(Scene script records)
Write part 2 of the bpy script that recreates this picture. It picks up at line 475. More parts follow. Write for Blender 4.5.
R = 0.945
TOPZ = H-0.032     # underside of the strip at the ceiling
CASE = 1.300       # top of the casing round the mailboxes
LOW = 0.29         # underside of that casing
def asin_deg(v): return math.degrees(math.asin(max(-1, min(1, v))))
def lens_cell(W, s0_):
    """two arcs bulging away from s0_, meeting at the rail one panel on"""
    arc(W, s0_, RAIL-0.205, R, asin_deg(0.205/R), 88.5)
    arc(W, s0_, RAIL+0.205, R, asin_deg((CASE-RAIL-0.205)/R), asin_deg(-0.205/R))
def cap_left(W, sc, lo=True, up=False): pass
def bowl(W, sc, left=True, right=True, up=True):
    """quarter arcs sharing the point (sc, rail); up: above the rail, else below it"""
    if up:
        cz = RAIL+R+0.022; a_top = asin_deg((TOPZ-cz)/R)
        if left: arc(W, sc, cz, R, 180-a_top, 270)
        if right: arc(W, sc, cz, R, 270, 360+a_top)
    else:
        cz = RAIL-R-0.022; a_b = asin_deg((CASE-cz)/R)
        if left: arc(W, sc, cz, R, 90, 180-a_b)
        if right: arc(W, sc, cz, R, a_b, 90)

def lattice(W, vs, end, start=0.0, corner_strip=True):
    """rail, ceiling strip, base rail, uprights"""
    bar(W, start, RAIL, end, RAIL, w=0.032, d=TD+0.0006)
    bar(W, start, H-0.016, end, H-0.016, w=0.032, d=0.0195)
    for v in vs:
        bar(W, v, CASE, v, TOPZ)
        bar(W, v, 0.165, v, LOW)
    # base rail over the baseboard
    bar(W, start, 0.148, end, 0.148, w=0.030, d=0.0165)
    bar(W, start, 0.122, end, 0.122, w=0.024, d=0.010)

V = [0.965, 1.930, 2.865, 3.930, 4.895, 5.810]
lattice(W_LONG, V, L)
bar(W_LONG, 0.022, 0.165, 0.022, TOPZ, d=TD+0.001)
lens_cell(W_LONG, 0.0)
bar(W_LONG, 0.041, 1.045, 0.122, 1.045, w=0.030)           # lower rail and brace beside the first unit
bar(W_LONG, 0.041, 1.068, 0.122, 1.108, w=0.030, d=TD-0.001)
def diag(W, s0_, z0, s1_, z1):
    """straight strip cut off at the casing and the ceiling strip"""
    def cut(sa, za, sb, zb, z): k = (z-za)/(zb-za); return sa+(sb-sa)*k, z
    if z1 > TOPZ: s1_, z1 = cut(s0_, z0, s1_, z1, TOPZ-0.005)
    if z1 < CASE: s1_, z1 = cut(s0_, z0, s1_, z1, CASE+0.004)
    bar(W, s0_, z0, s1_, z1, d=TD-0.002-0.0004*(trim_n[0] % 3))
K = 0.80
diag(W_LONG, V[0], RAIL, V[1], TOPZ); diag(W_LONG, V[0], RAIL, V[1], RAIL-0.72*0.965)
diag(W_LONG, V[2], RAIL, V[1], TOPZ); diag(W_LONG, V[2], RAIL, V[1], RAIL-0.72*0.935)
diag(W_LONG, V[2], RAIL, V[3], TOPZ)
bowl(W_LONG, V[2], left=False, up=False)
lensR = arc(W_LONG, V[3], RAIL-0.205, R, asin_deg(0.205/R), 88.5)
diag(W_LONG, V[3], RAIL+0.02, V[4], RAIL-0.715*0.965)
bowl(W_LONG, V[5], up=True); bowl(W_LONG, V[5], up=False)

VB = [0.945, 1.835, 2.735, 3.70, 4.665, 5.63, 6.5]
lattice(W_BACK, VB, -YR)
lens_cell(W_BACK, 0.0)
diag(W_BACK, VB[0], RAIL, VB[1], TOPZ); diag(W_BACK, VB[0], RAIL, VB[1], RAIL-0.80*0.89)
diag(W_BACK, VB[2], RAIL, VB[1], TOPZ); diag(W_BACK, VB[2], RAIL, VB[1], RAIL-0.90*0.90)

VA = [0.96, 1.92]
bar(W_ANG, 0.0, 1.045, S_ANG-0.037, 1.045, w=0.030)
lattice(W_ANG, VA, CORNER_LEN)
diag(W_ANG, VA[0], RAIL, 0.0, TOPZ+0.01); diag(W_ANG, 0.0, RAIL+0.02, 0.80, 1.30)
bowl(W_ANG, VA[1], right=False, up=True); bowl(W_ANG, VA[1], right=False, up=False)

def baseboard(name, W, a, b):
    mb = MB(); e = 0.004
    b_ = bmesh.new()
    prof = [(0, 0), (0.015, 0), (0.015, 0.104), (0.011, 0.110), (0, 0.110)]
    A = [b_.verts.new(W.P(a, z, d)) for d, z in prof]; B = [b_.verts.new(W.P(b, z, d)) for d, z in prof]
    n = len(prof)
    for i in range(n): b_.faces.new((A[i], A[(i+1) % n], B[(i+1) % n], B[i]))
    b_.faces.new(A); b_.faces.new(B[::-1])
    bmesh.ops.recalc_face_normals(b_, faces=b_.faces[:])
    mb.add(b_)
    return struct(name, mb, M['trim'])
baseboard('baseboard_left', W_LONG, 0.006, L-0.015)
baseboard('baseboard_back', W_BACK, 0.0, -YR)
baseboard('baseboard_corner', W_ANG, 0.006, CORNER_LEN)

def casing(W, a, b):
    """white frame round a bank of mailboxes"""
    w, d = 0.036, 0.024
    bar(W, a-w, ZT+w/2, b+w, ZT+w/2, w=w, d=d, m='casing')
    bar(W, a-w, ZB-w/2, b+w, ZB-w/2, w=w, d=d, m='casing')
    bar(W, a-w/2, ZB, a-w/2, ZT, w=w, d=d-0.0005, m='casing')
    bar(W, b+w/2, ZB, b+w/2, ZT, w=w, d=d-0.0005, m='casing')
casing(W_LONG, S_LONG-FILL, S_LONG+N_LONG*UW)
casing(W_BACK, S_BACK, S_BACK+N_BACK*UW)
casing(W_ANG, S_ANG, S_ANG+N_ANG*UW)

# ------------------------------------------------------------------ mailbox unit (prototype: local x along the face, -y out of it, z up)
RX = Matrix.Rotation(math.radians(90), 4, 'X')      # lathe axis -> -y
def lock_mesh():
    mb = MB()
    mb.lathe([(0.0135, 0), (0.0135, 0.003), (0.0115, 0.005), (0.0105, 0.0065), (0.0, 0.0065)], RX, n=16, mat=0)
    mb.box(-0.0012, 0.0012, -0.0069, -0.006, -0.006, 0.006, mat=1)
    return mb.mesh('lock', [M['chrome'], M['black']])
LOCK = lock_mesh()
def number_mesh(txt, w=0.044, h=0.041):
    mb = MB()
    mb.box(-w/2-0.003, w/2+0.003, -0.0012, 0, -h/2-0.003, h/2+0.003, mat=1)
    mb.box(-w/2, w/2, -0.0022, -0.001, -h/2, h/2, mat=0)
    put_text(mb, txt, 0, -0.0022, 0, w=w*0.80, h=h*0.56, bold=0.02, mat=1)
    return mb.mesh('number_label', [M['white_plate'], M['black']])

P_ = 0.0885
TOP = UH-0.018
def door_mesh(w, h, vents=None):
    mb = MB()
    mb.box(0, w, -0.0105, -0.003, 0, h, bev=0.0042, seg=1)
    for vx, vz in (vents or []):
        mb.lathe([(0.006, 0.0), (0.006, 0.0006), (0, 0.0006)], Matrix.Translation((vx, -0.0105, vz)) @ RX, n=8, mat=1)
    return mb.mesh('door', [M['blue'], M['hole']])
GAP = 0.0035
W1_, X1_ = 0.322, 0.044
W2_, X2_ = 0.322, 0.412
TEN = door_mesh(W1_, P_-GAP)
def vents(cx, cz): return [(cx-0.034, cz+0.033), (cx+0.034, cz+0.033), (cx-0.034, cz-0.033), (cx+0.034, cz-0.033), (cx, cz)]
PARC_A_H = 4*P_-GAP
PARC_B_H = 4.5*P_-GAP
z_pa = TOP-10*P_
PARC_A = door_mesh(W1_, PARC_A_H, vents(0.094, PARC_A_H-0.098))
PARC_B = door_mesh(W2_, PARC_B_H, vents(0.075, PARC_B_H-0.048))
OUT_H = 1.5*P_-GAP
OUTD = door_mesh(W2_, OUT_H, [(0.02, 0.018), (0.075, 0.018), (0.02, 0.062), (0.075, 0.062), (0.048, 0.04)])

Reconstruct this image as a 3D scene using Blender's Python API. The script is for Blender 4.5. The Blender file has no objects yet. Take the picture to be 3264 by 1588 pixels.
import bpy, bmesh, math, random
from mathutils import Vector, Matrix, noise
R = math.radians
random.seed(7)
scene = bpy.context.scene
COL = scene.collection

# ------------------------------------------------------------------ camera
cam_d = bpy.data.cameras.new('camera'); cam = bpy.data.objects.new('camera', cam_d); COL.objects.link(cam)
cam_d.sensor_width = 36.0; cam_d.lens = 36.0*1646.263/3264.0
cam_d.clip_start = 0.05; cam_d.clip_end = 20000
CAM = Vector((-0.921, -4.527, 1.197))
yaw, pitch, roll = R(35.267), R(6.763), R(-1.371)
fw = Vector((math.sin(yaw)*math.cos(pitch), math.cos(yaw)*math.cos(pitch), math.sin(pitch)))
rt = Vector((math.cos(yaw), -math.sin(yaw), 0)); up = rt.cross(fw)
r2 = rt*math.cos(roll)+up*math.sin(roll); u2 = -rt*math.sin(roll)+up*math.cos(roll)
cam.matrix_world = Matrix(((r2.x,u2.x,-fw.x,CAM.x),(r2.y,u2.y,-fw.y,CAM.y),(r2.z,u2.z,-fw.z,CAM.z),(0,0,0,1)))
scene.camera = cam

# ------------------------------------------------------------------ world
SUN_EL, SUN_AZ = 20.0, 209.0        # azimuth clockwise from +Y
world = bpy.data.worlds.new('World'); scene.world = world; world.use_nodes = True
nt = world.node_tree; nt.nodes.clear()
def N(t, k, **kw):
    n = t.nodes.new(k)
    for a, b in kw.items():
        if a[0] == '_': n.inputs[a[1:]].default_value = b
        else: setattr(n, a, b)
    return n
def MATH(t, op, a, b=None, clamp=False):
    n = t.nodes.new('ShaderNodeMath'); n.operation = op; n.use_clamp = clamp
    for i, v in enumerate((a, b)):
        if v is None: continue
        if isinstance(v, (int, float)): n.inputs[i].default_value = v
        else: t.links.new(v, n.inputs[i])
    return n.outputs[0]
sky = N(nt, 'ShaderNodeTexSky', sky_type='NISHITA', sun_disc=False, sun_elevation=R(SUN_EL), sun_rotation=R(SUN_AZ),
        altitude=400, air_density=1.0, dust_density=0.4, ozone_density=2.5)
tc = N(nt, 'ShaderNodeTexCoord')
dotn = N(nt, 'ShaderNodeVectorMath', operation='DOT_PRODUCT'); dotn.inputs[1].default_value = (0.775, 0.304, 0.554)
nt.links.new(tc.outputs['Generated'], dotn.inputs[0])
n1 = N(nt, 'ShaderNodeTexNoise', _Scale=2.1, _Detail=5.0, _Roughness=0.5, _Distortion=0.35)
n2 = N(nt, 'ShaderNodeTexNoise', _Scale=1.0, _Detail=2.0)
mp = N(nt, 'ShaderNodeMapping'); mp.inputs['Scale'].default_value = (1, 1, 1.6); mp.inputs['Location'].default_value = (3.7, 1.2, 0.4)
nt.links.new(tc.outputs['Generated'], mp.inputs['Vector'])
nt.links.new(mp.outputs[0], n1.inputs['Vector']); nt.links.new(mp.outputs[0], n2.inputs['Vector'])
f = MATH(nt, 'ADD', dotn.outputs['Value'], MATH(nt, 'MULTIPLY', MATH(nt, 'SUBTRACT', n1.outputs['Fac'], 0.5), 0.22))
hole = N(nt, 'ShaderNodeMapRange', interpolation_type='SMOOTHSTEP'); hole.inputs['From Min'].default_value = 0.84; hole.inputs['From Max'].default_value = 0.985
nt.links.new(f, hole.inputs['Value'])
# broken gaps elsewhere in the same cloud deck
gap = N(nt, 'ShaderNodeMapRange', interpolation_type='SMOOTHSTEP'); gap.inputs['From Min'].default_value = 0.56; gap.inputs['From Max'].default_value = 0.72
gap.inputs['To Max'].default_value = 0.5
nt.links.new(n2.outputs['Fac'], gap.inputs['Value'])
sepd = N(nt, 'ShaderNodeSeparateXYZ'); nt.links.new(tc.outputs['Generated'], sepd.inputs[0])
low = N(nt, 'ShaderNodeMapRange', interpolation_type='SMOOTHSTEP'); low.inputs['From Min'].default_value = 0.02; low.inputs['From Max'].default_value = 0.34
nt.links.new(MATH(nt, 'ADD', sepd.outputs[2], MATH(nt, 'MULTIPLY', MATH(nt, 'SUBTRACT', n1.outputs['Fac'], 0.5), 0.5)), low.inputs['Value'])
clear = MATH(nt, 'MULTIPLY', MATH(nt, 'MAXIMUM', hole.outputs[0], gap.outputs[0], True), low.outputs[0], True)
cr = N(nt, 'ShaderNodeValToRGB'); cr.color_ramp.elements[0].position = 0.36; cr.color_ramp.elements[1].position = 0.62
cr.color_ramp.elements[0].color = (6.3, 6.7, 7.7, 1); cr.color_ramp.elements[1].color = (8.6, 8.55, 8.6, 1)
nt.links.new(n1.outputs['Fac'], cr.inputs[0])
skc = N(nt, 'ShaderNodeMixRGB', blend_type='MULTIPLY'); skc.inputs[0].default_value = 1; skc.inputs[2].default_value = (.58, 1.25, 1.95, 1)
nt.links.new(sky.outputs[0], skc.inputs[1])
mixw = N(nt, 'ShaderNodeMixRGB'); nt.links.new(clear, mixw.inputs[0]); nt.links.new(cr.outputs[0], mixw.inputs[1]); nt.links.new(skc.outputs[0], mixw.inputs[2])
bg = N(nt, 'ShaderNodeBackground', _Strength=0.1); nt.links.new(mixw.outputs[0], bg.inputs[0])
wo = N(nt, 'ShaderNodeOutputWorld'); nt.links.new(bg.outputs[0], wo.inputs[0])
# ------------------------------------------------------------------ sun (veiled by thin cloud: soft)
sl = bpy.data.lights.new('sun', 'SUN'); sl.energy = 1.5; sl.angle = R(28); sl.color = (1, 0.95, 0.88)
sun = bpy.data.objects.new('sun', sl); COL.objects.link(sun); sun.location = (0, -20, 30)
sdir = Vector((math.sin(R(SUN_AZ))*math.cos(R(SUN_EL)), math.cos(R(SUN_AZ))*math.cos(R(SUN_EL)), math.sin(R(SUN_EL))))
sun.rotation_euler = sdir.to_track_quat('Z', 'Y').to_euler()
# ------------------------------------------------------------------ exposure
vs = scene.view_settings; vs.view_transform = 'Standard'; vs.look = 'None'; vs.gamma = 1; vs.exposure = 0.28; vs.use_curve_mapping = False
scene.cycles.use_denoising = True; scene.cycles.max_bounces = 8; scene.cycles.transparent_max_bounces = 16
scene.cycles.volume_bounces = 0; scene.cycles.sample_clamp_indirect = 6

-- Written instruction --
Show all lines above holding "that".

-- Result --
Write part 2 of the bpy script that recreates this picture. It picks up at line 475. More parts follow. Write for Blender 4.5.
LOW = 0.29         # underside of that casing